— begin —

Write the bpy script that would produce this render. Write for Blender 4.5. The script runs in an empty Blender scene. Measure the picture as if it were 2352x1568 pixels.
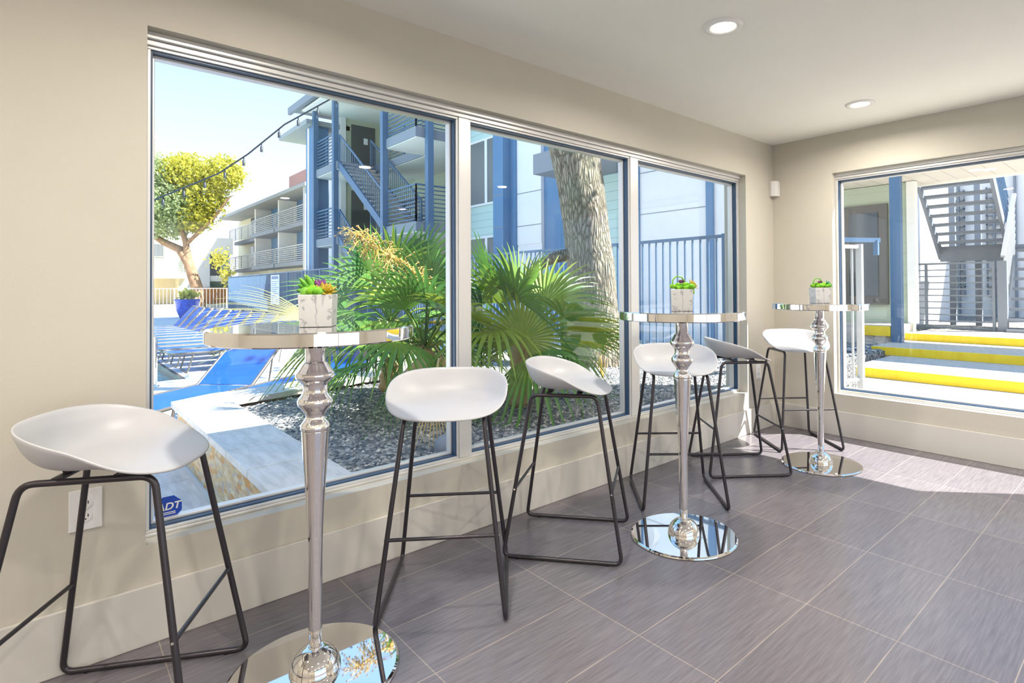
import bpy, bmesh, math, random
from mathutils import Vector, Matrix
rnd = random.Random(7)
C = bpy.context.scene.collection
PI = math.pi
S = bpy.context.scene

# ------------------------------------------------------------------ helpers
def link(name, me, mat=None, parent=None):
    o = bpy.data.objects.new(name, me); C.objects.link(o)
    if mat is not None:
        for m in (mat if isinstance(mat, (list, tuple)) else [mat]): me.materials.append(m)
    if parent is not None: o.parent = parent
    return o
def tag(o, label, cat, group=None, kind=None):
    o['label'] = label; o['category'] = cat
    if group: o['group'] = group
    if kind: o['kind'] = kind
    return o
def empty(name, loc=(0, 0, 0), rz=0, label=None, cat=None, group=None):
    o = bpy.data.objects.new(name, None); C.objects.link(o)
    o.location = loc; o.rotation_euler = (0, 0, rz); o.empty_display_size = .1
    if label: tag(o, label, cat, group)
    return o
class MB:
    """collects shapes into one mesh"""
    def __init__(s): s.v = []; s.f = []; s.m = []; s.sm = []
    def add(s, v, f, mi=0, smooth=False):
        b = len(s.v); s.v += [tuple(p) for p in v]
        for q in f: s.f.append(tuple(b + i for i in q)); s.m.append(mi); s.sm.append(smooth)
        return s
    def box(s, x0, x1, y0, y1, z0, z1, mi=0):
        v = [(x, y, z) for z in (z0, z1) for y in (y0, y1) for x in (x0, x1)]
        f = [(0, 2, 3, 1), (4, 5, 7, 6), (0, 1, 5, 4), (2, 6, 7, 3), (0, 4, 6, 2), (1, 3, 7, 5)]
        return s.add(v, f, mi)
    def prism(s, pts, z0, z1, mi=0):
        n = len(pts)
        v = [(p[0], p[1], z0) for p in pts] + [(p[0], p[1], z1) for p in pts]
        f = [tuple(range(n))[::-1], tuple(range(n, 2 * n))] + [(i, (i + 1) % n, n + (i + 1) % n, n + i) for i in range(n)]
        return s.add(v, f, mi)
    def hull8(s, a, mi=0):   # 8 points like box order
        f = [(0, 2, 3, 1), (4, 5, 7, 6), (0, 1, 5, 4), (2, 6, 7, 3), (0, 4, 6, 2), (1, 3, 7, 5)]
        return s.add(a, f, mi)
    def bar(s, a, b, w, h=None, mi=0, up=(0, 0, 1)):
        a = Vector(a); b = Vector(b); h = h or w
        d = (b - a).normalized(); u = Vector(up)
        if abs(d.dot(u)) > .98: u = Vector((0, 1, 0))
        r = d.cross(u).normalized(); u = r.cross(d).normalized()
        v = [p + r * sx * w / 2 + u * sy * h / 2 for p in (a, b) for sy in (-1, 1) for sx in (-1, 1)]
        return s.hull8(v, mi)
    def tube(s, pts, r, n=8, closed=False, mi=0, cap=True, r2=None):
        P = [Vector(p) for p in pts]; m = len(P); v = []; f = []
        prev = None
        for i, p in enumerate(P):
            if closed: t = (P[(i + 1) % m] - P[i - 1]).normalized()
            else: t = (P[min(i + 1, m - 1)] - P[max(i - 1, 0)]).normalized()
            if prev is None:
                a = Vector((0, 0, 1)) if abs(t.z) < .9 else Vector((1, 0, 0))
                prev = t.cross(a).normalized()
            else:
                prev = (prev - t * prev.dot(t)).normalized()
            q = t.cross(prev)
            rr = r if r2 is None else r + (r2 - r) * i / (m - 1)
            if isinstance(r, (list, tuple)): rr = r[i]
            for k in range(n):
                c = 2 * PI * k / n
                v.append(p + (prev * math.cos(c) + q * math.sin(c)) * rr)
        L = m if closed else m - 1
        for i in range(L):
            j = (i + 1) % m
            for k in range(n): f.append((i * n + k, i * n + (k + 1) % n, j * n + (k + 1) % n, j * n + k))
        s.add(v, f, mi, True)
        if cap and not closed:
            s.add(v[:n], [tuple(range(n))[::-1]], mi); s.add(v[-n:], [tuple(range(n))], mi)
        return s
    def lathe(s, prof, n=48, c=(0, 0, 0), mi=0, smooth=True):
        if not smooth:
            for i in range(len(prof) - 1): s.lathe(prof[i:i + 2], n, c, mi, True)
            return s
        v = []; f = []
        for (r, z) in prof:
            for k in range(n):
                a = 2 * PI * k / n; v.append((c[0] + r * math.cos(a), c[1] + r * math.sin(a), c[2] + z))
        for i in range(len(prof) - 1):
            for k in range(n): f.append((i * n + k, i * n + (k + 1) % n, (i + 1) * n + (k + 1) % n, (i + 1) * n + k))
        return s.add(v, f, mi, smooth)
    def ico(s, c, r, sub=1, mi=0, jit=0, sc=(1, 1, 1), smooth=True):
        bm = bmesh.new(); bmesh.ops.create_icosphere(bm, subdivisions=sub, radius=1)
        v = []
        for q in bm.verts:
            k = 1 + rnd.uniform(-jit, jit)
            v.append((c[0] + q.co.x * r * sc[0] * k, c[1] + q.co.y * r * sc[1] * k, c[2] + q.co.z * r * sc[2] * k))
        s.add(v, [tuple(w.index for w in fc.verts) for fc in bm.faces], mi, smooth); bm.free(); return s
    def mesh(s, name):
        me = bpy.data.meshes.new(name); me.from_pydata(s.v, [], s.f)
        me.polygons.foreach_set('material_index', s.m); me.polygons.foreach_set('use_smooth', s.sm)
        me.update(); return me
    def build(s, name, mat, parent=None, bevel=0, auto=False):
        o = link(name, s.mesh(name), mat, parent)
        if bevel:
            md = o.modifiers.new('bevel', 'BEVEL'); md.width = bevel; md.segments = 2; md.limit_method = 'ANGLE'; md.angle_limit = .7
        return o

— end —

• [Work to complete] Reproduce all of the material exactly, apart from the pictures.

• [Answer to the task]
Write the bpy script that would produce this render. Write for Blender 4.5. The script runs in an empty Blender scene. Measure the picture as if it were 2352x1568 pixels.
import bpy, bmesh, math, random
from mathutils import Vector, Matrix
rnd = random.Random(7)
C = bpy.context.scene.collection
PI = math.pi
S = bpy.context.scene

# ------------------------------------------------------------------ helpers
def link(name, me, mat=None, parent=None):
    o = bpy.data.objects.new(name, me); C.objects.link(o)
    if mat is not None:
        for m in (mat if isinstance(mat, (list, tuple)) else [mat]): me.materials.append(m)
    if parent is not None: o.parent = parent
    return o
def tag(o, label, cat, group=None, kind=None):
    o['label'] = label; o['category'] = cat
    if group: o['group'] = group
    if kind: o['kind'] = kind
    return o
def empty(name, loc=(0, 0, 0), rz=0, label=None, cat=None, group=None):
    o = bpy.data.objects.new(name, None); C.objects.link(o)
    o.location = loc; o.rotation_euler = (0, 0, rz); o.empty_display_size = .1
    if label: tag(o, label, cat, group)
    return o
class MB:
    """collects shapes into one mesh"""
    def __init__(s): s.v = []; s.f = []; s.m = []; s.sm = []
    def add(s, v, f, mi=0, smooth=False):
        b = len(s.v); s.v += [tuple(p) for p in v]
        for q in f: s.f.append(tuple(b + i for i in q)); s.m.append(mi); s.sm.append(smooth)
        return s
    def box(s, x0, x1, y0, y1, z0, z1, mi=0):
        v = [(x, y, z) for z in (z0, z1) for y in (y0, y1) for x in (x0, x1)]
        f = [(0, 2, 3, 1), (4, 5, 7, 6), (0, 1, 5, 4), (2, 6, 7, 3), (0, 4, 6, 2), (1, 3, 7, 5)]
        return s.add(v, f, mi)
    def prism(s, pts, z0, z1, mi=0):
        n = len(pts)
        v = [(p[0], p[1], z0) for p in pts] + [(p[0], p[1], z1) for p in pts]
        f = [tuple(range(n))[::-1], tuple(range(n, 2 * n))] + [(i, (i + 1) % n, n + (i + 1) % n, n + i) for i in range(n)]
        return s.add(v, f, mi)
    def hull8(s, a, mi=0):   # 8 points like box order
        f = [(0, 2, 3, 1), (4, 5, 7, 6), (0, 1, 5, 4), (2, 6, 7, 3), (0, 4, 6, 2), (1, 3, 7, 5)]
        return s.add(a, f, mi)
    def bar(s, a, b, w, h=None, mi=0, up=(0, 0, 1)):
        a = Vector(a); b = Vector(b); h = h or w
        d = (b - a).normalized(); u = Vector(up)
        if abs(d.dot(u)) > .98: u = Vector((0, 1, 0))
        r = d.cross(u).normalized(); u = r.cross(d).normalized()
        v = [p + r * sx * w / 2 + u * sy * h / 2 for p in (a, b) for sy in (-1, 1) for sx in (-1, 1)]
        return s.hull8(v, mi)
    def tube(s, pts, r, n=8, closed=False, mi=0, cap=True, r2=None):
        P = [Vector(p) for p in pts]; m = len(P); v = []; f = []
        prev = None
        for i, p in enumerate(P):
            if closed: t = (P[(i + 1) % m] - P[i - 1]).normalized()
            else: t = (P[min(i + 1, m - 1)] - P[max(i - 1, 0)]).normalized()
            if prev is None:
                a = Vector((0, 0, 1)) if abs(t.z) < .9 else Vector((1, 0, 0))
                prev = t.cross(a).normalized()
            else:
                prev = (prev - t * prev.dot(t)).normalized()
            q = t.cross(prev)
            rr = r if r2 is None else r + (r2 - r) * i / (m - 1)
            if isinstance(r, (list, tuple)): rr = r[i]
            for k in range(n):
                c = 2 * PI * k / n
                v.append(p + (prev * math.cos(c) + q * math.sin(c)) * rr)
        L = m if closed else m - 1
        for i in range(L):
            j = (i + 1) % m
            for k in range(n): f.append((i * n + k, i * n + (k + 1) % n, j * n + (k + 1) % n, j * n + k))
        s.add(v, f, mi, True)
        if cap and not closed:
            s.add(v[:n], [tuple(range(n))[::-1]], mi); s.add(v[-n:], [tuple(range(n))], mi)
        return s
    def lathe(s, prof, n=48, c=(0, 0, 0), mi=0, smooth=True):
        if not smooth:
            for i in range(len(prof) - 1): s.lathe(prof[i:i + 2], n, c, mi, True)
            return s
        v = []; f = []
        for (r, z) in prof:
            for k in range(n):
                a = 2 * PI * k / n; v.append((c[0] + r * math.cos(a), c[1] + r * math.sin(a), c[2] + z))
        for i in range(len(prof) - 1):
            for k in range(n): f.append((i * n + k, i * n + (k + 1) % n, (i + 1) * n + (k + 1) % n, (i + 1) * n + k))
        return s.add(v, f, mi, smooth)
    def ico(s, c, r, sub=1, mi=0, jit=0, sc=(1, 1, 1), smooth=True):
        bm = bmesh.new(); bmesh.ops.create_icosphere(bm, subdivisions=sub, radius=1)
        v = []
        for q in bm.verts:
            k = 1 + rnd.uniform(-jit, jit)
            v.append((c[0] + q.co.x * r * sc[0] * k, c[1] + q.co.y * r * sc[1] * k, c[2] + q.co.z * r * sc[2] * k))
        s.add(v, [tuple(w.index for w in fc.verts) for fc in bm.faces], mi, smooth); bm.free(); return s
    def mesh(s, name):
        me = bpy.data.meshes.new(name); me.from_pydata(s.v, [], s.f)
        me.polygons.foreach_set('material_index', s.m); me.polygons.foreach_set('use_smooth', s.sm)
        me.update(); return me
    def build(s, name, mat, parent=None, bevel=0, auto=False):
        o = link(name, s.mesh(name), mat, parent)
        if bevel:
            md = o.modifiers.new('bevel', 'BEVEL'); md.width = bevel; md.segments = 2; md.limit_method = 'ANGLE'; md.angle_limit = .7
        return o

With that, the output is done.